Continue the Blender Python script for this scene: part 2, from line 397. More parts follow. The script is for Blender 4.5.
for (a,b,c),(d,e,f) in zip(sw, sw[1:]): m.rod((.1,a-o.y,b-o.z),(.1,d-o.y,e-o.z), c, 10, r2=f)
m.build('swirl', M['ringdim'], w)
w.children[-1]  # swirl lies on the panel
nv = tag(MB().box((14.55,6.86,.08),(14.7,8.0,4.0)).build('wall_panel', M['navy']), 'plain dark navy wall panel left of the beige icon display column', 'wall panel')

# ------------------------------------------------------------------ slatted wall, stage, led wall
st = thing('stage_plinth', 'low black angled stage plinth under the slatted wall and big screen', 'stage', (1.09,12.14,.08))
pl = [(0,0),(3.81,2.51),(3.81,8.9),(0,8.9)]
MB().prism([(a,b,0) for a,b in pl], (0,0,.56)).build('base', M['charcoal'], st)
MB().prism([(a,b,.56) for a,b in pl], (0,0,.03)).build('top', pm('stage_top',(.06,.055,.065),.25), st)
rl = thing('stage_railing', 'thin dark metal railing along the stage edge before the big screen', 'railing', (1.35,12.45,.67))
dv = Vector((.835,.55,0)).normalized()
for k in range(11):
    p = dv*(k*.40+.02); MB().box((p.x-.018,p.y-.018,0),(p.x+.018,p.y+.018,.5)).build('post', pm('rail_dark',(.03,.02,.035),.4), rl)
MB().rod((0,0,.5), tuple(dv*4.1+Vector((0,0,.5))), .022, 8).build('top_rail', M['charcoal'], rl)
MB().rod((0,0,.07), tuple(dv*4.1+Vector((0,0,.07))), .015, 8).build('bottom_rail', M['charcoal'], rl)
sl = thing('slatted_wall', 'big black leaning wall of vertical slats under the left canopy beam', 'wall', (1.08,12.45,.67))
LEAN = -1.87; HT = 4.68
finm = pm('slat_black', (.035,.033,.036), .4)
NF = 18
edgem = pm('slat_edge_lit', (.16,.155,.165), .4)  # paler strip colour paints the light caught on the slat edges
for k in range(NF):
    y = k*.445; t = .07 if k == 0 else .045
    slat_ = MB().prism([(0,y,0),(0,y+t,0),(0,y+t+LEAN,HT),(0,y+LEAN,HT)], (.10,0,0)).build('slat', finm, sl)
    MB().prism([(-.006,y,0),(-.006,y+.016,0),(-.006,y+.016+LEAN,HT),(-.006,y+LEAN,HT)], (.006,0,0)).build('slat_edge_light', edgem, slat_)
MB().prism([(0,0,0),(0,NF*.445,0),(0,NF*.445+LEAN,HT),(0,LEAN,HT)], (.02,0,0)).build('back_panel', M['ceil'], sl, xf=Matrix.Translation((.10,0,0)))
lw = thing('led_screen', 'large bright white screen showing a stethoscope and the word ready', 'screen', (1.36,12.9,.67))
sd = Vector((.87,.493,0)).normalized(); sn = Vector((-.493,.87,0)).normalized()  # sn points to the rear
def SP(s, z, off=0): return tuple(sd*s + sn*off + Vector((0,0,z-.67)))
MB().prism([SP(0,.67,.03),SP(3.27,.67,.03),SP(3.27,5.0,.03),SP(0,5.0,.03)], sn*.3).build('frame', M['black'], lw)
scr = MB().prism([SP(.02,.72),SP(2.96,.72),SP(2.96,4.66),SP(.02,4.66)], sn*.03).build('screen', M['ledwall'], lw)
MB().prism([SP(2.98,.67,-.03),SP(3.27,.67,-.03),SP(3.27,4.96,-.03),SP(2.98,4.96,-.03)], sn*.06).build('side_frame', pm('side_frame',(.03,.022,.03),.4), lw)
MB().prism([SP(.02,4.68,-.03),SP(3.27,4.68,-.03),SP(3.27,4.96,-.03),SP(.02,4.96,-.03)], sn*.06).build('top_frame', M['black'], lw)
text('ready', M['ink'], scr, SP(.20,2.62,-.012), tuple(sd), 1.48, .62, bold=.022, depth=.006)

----

## [Work to be completed]
Please write out the material word for word from its first line through the line holding "column', 'wall panel')", including both, and no line past it.

## [Task result]
Continue the Blender Python script for this scene: part 2, from line 397. More parts follow. The script is for Blender 4.5.
for (a,b,c),(d,e,f) in zip(sw, sw[1:]): m.rod((.1,a-o.y,b-o.z),(.1,d-o.y,e-o.z), c, 10, r2=f)
m.build('swirl', M['ringdim'], w)
w.children[-1]  # swirl lies on the panel
nv = tag(MB().box((14.55,6.86,.08),(14.7,8.0,4.0)).build('wall_panel', M['navy']), 'plain dark navy wall panel left of the beige icon display column', 'wall panel')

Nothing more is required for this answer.